Exercise description:
Count every line in the entries that follow where the word "scene" appears, then state only the total.

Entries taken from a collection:

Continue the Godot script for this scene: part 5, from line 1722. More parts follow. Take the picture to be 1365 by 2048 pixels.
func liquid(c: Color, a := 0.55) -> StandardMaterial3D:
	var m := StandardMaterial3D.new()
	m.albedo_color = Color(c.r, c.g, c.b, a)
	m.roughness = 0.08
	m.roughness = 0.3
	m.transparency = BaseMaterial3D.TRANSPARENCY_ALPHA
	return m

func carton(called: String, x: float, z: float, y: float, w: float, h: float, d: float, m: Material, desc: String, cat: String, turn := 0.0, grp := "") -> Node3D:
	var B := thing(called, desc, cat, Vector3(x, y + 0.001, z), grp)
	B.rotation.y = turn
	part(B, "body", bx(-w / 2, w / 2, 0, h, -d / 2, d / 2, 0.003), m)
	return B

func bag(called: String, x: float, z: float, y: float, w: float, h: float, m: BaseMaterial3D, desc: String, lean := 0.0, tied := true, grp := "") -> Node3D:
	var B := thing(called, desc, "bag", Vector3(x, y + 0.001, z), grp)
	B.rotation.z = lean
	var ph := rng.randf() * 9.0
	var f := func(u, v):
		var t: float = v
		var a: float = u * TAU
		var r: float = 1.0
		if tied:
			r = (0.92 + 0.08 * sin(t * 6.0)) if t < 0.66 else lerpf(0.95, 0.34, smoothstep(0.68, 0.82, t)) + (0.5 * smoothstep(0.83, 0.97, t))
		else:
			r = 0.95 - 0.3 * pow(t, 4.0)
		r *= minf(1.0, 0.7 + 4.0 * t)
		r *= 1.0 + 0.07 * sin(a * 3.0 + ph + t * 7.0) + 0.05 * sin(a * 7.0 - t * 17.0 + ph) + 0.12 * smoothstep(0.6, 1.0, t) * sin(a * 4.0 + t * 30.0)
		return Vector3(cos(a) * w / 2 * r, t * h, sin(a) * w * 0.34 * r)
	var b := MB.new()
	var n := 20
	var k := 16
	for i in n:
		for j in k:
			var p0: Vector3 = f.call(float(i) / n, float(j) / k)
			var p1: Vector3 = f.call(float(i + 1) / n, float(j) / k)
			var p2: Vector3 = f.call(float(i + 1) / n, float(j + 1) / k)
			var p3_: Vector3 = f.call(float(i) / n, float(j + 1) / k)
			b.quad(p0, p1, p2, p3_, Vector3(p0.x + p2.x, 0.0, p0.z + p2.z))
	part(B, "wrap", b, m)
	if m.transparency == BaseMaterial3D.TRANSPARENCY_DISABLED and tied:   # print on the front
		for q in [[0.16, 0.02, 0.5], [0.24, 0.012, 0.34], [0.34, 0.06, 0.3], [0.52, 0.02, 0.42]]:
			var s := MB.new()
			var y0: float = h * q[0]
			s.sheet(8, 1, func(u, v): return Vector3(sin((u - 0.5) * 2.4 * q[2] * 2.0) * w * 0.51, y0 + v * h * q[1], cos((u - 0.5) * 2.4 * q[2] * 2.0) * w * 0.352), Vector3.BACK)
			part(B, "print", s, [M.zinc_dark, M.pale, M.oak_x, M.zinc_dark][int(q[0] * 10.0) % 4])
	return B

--

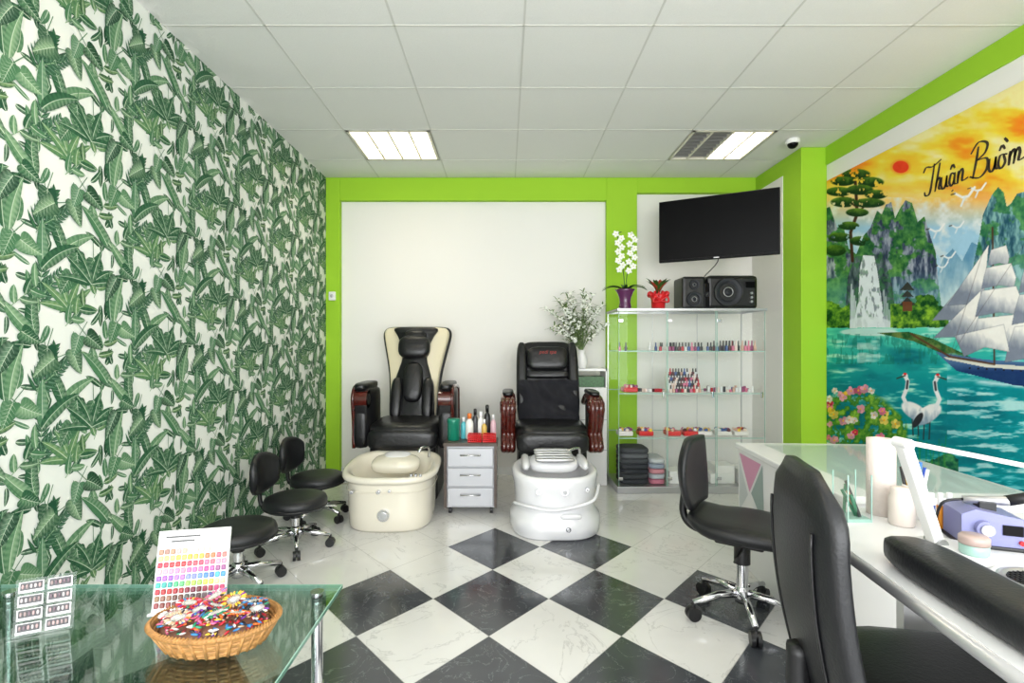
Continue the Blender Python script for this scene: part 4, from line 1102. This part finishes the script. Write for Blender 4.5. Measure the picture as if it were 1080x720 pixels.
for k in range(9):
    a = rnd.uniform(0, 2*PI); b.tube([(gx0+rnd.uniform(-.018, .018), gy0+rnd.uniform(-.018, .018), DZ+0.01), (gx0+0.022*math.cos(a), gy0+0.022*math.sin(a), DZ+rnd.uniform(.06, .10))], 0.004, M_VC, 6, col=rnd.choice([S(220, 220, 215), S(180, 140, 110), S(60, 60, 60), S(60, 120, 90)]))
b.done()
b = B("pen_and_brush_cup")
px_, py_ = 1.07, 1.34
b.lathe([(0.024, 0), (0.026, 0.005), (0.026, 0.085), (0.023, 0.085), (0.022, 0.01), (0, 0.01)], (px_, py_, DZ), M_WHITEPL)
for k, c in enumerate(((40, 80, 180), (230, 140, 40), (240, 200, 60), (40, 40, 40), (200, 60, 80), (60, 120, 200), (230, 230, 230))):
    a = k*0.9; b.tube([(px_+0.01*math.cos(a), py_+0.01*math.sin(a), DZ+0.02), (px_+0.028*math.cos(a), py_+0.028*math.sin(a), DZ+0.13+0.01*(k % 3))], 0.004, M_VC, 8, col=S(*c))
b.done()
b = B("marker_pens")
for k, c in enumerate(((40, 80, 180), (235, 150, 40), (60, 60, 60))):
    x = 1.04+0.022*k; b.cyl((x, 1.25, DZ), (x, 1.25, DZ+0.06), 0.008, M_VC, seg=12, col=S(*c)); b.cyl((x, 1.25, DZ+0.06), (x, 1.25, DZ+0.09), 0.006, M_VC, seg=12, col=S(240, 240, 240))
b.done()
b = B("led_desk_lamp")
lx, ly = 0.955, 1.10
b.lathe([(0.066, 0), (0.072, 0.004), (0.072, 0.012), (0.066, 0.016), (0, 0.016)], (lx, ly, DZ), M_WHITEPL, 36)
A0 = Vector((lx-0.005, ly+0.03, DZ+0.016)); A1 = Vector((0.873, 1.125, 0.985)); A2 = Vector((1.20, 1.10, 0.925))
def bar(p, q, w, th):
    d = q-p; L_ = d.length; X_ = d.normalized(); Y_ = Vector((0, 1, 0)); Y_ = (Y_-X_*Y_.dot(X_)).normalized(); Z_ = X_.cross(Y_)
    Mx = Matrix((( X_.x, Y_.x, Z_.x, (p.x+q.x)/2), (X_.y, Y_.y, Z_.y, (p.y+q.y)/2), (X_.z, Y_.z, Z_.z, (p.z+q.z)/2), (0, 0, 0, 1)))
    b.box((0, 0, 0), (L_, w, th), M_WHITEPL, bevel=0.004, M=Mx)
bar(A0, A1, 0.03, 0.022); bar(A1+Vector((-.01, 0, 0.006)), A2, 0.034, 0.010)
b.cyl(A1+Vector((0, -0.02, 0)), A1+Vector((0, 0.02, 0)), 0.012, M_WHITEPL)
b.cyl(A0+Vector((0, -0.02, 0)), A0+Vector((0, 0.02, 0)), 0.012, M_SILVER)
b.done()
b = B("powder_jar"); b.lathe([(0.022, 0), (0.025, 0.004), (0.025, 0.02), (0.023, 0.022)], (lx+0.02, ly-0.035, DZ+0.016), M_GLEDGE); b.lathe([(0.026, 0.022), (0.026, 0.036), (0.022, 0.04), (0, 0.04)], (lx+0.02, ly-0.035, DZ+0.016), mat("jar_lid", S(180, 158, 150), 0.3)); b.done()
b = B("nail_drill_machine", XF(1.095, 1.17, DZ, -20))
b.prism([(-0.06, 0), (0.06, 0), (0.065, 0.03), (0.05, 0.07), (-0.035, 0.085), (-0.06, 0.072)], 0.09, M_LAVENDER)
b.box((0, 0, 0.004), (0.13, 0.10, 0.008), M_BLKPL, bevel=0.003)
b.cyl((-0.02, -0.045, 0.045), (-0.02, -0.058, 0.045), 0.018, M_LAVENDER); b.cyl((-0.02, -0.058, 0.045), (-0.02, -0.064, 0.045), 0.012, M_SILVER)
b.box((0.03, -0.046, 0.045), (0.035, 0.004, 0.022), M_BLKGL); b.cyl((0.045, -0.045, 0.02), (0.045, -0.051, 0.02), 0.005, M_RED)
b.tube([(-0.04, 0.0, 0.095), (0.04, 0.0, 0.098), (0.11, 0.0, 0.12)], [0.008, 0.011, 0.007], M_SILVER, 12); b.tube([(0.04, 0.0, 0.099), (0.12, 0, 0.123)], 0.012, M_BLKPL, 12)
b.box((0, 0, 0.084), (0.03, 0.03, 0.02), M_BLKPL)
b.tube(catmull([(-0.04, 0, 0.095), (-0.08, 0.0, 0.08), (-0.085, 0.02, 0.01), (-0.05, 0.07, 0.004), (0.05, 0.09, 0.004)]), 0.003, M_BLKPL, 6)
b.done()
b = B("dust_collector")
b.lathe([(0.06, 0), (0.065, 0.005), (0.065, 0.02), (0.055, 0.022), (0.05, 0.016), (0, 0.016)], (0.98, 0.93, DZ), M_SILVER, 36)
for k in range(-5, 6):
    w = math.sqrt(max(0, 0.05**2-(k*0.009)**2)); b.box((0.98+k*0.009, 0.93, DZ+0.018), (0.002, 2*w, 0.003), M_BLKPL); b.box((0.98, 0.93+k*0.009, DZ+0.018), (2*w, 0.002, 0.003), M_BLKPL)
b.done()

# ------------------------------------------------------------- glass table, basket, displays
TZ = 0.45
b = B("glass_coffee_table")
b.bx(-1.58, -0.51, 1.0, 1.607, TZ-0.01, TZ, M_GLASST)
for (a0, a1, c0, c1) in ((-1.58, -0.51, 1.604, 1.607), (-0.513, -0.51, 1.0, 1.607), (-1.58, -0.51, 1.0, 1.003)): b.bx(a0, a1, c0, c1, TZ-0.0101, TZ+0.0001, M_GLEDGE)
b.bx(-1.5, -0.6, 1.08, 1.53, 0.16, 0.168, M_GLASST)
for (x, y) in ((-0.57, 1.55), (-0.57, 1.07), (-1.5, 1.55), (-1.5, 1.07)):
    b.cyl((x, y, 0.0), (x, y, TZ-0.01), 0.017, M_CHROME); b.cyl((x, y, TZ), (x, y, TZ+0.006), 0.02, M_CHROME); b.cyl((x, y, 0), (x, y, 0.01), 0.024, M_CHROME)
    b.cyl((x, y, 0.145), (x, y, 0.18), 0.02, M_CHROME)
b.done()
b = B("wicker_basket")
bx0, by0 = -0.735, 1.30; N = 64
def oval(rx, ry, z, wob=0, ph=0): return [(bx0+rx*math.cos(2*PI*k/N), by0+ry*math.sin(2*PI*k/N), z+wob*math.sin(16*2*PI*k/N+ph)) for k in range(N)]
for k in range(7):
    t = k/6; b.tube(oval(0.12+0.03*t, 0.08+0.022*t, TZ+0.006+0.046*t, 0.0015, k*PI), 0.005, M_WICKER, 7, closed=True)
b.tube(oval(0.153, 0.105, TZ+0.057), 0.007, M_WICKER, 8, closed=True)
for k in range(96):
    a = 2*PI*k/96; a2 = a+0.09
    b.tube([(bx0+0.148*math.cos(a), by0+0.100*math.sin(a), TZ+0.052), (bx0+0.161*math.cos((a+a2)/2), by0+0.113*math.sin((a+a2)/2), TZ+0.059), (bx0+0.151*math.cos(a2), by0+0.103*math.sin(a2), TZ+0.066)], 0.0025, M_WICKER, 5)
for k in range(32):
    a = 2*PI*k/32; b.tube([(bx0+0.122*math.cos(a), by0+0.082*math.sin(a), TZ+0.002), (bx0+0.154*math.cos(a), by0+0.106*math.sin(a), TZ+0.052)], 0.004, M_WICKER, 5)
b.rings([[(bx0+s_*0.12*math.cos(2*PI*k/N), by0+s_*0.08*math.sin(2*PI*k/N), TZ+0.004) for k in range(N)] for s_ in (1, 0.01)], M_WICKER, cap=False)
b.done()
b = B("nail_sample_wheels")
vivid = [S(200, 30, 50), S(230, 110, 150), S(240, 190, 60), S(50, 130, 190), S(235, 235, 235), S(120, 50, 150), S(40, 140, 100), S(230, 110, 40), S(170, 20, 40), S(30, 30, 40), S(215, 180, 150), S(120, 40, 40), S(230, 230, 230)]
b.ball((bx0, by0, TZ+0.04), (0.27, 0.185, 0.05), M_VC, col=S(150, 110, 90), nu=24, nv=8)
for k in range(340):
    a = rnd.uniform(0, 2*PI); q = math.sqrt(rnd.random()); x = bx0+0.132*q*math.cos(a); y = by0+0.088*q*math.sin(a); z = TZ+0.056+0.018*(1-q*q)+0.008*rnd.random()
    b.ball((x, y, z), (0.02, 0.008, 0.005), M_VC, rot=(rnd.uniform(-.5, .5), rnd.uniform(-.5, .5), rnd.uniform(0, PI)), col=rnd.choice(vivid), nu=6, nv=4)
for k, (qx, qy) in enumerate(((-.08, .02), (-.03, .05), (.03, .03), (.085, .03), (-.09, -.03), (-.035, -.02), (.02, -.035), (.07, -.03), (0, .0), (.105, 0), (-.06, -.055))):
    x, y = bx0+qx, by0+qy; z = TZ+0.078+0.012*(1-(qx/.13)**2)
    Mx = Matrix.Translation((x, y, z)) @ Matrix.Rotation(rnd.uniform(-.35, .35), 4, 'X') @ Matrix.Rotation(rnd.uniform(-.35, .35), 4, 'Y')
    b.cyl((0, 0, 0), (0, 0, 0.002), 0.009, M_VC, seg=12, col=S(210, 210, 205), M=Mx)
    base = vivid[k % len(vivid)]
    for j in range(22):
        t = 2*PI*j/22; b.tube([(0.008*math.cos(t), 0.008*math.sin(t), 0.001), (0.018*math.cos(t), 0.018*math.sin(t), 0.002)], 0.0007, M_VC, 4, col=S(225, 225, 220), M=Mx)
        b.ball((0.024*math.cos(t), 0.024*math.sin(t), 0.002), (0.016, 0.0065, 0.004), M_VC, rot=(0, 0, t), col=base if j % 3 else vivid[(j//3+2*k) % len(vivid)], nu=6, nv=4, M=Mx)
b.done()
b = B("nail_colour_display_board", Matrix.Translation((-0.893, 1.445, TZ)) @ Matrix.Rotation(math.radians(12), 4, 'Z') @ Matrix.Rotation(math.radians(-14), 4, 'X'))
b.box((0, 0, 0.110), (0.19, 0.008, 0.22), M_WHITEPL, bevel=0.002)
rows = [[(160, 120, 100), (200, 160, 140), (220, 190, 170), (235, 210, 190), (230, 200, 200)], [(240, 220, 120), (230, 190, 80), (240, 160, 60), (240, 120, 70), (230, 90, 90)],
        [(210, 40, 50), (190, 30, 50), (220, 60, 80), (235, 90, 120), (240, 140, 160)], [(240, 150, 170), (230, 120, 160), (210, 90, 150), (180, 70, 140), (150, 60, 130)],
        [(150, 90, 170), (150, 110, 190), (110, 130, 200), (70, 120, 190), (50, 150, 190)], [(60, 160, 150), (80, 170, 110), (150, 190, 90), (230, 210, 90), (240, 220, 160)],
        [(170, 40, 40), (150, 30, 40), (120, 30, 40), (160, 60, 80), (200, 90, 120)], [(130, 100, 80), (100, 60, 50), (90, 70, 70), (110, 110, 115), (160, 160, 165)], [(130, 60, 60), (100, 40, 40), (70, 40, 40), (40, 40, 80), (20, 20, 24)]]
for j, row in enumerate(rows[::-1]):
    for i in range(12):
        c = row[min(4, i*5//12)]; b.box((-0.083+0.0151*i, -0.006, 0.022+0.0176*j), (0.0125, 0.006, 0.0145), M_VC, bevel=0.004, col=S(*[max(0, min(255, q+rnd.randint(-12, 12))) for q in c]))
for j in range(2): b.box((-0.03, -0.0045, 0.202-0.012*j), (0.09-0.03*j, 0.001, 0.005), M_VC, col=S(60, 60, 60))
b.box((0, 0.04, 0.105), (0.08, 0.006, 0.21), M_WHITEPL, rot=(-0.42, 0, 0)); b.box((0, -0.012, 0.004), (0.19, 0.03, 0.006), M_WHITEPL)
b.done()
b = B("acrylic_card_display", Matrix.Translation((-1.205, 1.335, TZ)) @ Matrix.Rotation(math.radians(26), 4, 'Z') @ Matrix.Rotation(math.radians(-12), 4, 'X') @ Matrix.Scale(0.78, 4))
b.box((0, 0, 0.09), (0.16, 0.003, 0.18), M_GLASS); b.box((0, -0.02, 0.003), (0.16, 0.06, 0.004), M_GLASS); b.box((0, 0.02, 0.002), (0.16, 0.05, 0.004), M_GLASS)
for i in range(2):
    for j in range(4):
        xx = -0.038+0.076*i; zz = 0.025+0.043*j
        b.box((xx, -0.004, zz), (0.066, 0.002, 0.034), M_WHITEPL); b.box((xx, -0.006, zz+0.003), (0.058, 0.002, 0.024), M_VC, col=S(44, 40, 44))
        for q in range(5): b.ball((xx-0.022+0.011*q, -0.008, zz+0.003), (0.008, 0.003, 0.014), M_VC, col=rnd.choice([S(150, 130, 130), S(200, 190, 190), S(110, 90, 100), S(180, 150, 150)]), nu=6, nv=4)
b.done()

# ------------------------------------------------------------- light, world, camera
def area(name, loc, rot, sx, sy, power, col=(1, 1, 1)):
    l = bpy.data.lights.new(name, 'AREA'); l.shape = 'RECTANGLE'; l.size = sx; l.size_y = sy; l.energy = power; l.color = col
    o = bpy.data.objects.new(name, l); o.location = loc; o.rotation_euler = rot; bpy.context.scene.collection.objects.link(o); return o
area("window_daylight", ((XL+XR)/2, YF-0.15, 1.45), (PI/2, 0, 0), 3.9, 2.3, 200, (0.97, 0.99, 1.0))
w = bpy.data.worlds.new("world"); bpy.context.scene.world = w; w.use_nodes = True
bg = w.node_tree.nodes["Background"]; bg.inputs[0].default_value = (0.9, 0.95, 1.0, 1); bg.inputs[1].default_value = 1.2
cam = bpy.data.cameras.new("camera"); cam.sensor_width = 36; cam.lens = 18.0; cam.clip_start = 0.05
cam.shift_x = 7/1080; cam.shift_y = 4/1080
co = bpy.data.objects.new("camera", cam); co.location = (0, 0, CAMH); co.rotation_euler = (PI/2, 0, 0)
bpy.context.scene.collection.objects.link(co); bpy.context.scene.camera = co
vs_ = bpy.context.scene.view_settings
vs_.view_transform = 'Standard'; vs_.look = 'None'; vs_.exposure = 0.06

Solved exercise:
6